世代交代が近づく空中給油機、嘉手納での物語はいつまで続くのか

KC-46Aの試験2号機

 「ほら、これを見てよ。針が振れてないだろ? いつものことなんだ。だから、こうして使うのさ」―。米軍の将校はそう言って笑いながら、さびが浮いた旧式のアナログメーターをコンコンとノックしてみせた。

 沖縄本島の中央部に横たわる米軍嘉手納基地。正門前の国道の喧噪(けんそう)を感じさせない奥まった一角に、最前線の空軍部隊が展開している。意外なようだが、必ずしも新鋭の装備ではない。その代表格が空中給油機の「KC―135」。

 ジェット旅客機時代を切り開いたボーイング707の兄弟機で、配備は1957年。すでに現役60年目だ。コックピットに限らず、操作系統はすべてアナログ仕様。主任務である空中給油は、戦闘機などの燃料口にブーム(給油竿(かん))を目視で差し込む。

 「日本では給油の時にコンピューター操作を取り入れているようだけど、我々はすべて手作業だ。難しいが、もう何十年もやってきたことだから問題ないよ」とベテラン操作員は胸を張る。

 本国では最新鋭の「KC―46A」への置き換えが始まっている。「いずれカデナにも来るが、いつになるかな」。旧式機の黒ずんだボディーをいたわるようにさする将校の横顔が、どこか町工場のおやじさんに見えた。

「必要な要求事項を全て満足」(防衛省)


日刊工業新聞2015年10月24日


 防衛省は10月23日、航空自衛隊が2016年度から導入する新型空中給油機に、ボーイングの空中給油・輸送機「KC―46A」を選定した。現在防衛省は、愛知県小牧基地に767-200ERを母機とする空中給油・輸送機KC-767を4機配備。2018年度までに、KC-46Aを3機調達する。

 「KC―46A」は旅客機の767-200を母機とし、2014年12月28日に初飛行に成功。米空軍へは2017年までに第1次分として18機の引き渡しを予定している。2027年までに、米空軍向け179機の製造を終える計画となっている。

 給油方式は、米空軍機が採用するフライングブーム方式のほか、米海軍・海兵隊機のプローブ・アンド・ドローグ方式の2形式に対応。
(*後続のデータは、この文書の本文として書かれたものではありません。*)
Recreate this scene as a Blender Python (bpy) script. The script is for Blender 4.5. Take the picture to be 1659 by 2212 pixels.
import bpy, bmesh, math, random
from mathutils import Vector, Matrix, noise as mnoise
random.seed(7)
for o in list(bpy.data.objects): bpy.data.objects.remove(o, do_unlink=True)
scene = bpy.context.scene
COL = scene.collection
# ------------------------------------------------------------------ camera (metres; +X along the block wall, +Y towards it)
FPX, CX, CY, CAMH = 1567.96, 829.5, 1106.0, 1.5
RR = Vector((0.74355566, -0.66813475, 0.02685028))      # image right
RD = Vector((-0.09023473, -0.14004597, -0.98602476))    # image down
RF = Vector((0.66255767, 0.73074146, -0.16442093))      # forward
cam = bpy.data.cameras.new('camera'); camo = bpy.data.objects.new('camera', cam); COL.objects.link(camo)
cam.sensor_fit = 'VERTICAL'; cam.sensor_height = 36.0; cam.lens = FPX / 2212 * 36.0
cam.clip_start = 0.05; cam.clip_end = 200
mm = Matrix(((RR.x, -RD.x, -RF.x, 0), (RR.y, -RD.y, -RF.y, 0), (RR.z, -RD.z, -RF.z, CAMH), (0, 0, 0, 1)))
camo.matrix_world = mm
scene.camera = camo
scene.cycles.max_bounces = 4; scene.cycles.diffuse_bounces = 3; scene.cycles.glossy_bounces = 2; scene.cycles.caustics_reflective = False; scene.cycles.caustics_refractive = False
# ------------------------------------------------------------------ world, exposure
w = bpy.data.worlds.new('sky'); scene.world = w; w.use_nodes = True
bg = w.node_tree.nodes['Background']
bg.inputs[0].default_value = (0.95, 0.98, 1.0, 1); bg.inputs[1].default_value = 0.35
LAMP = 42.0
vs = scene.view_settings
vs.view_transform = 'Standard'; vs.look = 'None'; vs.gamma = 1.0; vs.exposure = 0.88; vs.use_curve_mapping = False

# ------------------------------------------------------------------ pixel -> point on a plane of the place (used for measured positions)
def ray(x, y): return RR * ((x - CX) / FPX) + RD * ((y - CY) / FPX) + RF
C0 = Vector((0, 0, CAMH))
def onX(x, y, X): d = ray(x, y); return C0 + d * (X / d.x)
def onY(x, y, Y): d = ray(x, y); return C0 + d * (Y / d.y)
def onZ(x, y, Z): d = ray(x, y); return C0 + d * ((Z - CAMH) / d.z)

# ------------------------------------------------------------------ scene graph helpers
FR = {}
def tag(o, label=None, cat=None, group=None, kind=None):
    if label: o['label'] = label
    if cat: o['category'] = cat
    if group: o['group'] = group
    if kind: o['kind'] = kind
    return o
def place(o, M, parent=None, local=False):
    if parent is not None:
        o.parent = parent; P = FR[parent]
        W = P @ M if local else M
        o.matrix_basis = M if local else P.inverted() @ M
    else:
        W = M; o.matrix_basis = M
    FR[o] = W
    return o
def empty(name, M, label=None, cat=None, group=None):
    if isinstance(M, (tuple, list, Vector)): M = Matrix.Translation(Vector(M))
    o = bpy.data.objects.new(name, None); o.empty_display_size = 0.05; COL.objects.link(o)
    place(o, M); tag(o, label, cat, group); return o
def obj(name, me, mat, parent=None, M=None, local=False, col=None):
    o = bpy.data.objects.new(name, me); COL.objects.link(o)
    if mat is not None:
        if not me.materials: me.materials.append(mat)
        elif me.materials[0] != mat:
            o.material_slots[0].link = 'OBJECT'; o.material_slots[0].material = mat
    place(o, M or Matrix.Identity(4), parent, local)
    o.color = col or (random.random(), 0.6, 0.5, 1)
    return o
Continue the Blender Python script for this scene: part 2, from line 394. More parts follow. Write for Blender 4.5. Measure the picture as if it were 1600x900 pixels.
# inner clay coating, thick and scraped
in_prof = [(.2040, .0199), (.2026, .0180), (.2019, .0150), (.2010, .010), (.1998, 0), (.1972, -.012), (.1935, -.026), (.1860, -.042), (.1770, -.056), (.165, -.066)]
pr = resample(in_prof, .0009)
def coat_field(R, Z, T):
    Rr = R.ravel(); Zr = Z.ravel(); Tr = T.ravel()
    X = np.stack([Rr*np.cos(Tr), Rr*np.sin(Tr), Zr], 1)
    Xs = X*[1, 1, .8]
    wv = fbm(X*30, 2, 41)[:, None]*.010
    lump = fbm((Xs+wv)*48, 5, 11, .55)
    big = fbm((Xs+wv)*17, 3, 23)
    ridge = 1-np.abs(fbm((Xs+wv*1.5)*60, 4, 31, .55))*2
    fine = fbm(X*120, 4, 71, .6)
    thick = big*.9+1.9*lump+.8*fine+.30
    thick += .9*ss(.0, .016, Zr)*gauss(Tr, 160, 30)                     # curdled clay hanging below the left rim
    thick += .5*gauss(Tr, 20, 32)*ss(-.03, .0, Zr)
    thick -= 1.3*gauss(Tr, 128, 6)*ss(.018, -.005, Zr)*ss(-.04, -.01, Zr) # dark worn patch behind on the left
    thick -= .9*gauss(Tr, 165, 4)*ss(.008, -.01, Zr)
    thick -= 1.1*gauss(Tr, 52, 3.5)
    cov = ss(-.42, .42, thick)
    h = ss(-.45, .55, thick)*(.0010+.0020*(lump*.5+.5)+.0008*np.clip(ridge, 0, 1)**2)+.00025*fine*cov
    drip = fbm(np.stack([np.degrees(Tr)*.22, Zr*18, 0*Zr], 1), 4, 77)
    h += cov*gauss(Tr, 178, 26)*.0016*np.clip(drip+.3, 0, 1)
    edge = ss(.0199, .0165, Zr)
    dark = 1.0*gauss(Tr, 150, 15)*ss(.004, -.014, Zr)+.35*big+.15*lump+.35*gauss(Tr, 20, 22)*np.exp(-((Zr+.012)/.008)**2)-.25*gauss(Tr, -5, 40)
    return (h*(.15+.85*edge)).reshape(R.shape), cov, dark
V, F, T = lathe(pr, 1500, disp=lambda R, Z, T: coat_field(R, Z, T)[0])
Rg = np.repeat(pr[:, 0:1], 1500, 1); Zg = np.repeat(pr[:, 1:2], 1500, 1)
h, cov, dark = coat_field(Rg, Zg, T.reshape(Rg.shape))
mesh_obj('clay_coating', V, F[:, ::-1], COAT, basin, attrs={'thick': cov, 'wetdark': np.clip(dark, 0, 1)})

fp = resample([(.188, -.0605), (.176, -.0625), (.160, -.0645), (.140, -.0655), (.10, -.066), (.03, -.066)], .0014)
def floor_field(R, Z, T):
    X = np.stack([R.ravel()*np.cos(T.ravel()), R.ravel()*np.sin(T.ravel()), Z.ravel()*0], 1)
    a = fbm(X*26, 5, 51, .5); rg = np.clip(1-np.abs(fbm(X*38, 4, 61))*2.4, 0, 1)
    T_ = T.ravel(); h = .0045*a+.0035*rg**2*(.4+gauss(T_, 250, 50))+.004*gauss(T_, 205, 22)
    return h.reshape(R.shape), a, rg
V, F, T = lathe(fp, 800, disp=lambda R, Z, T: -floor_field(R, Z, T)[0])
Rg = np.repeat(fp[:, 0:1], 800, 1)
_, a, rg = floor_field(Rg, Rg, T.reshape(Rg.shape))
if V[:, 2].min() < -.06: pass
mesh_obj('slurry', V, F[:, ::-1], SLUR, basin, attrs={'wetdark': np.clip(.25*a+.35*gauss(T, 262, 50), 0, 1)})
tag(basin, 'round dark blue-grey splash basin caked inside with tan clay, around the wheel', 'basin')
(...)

ブームはフライ・バイ・ワイヤ方式の最新型で、給油オペレーター席には24インチの高解像度3Dディスプレイが備えられる。また、前部胴体上部には自らブーム方式で給油を受けられる給油口を備える。

 防衛省は選定理由について、「新たな空中給油・輸送機として必要な要求事項を全て満足しているものであった」としている。

 一方、空中給油・輸送機の入札を巡っては、エアバスグループのエアバス・ディフェンス・アンド・スペースが入札参加を検討したものの、選定される可能性がないとして、参加を見送った。同社はA330-200を母機とする多目的空中給油・輸送機A330 MRTTの提案を検討していた。

日刊工業新聞2016年8月11日
明豊
明豊 Ake Yutaka 取締役ブランドコミュニケーション担当
3月に安全保障関連法が施行され、平成28年度予算案で防衛費が初めて5兆円台を突破した。防衛装備品で自衛隊と米軍の一体運用をにらんだ装備も目立つ。新型の空中給油機KC46A」の選定は、安保法の施行で可能になる自衛隊による米軍機への空中給油を見据える。オスプレイやE2Dの購入も日米一体の離島防衛やミサイル防衛が念頭にある。一方で国と沖縄の関係改善はなかなか進まない。沖縄問題は菅官房長官マターだが、稲田新防衛大臣がどのように向き合うのか注目したい。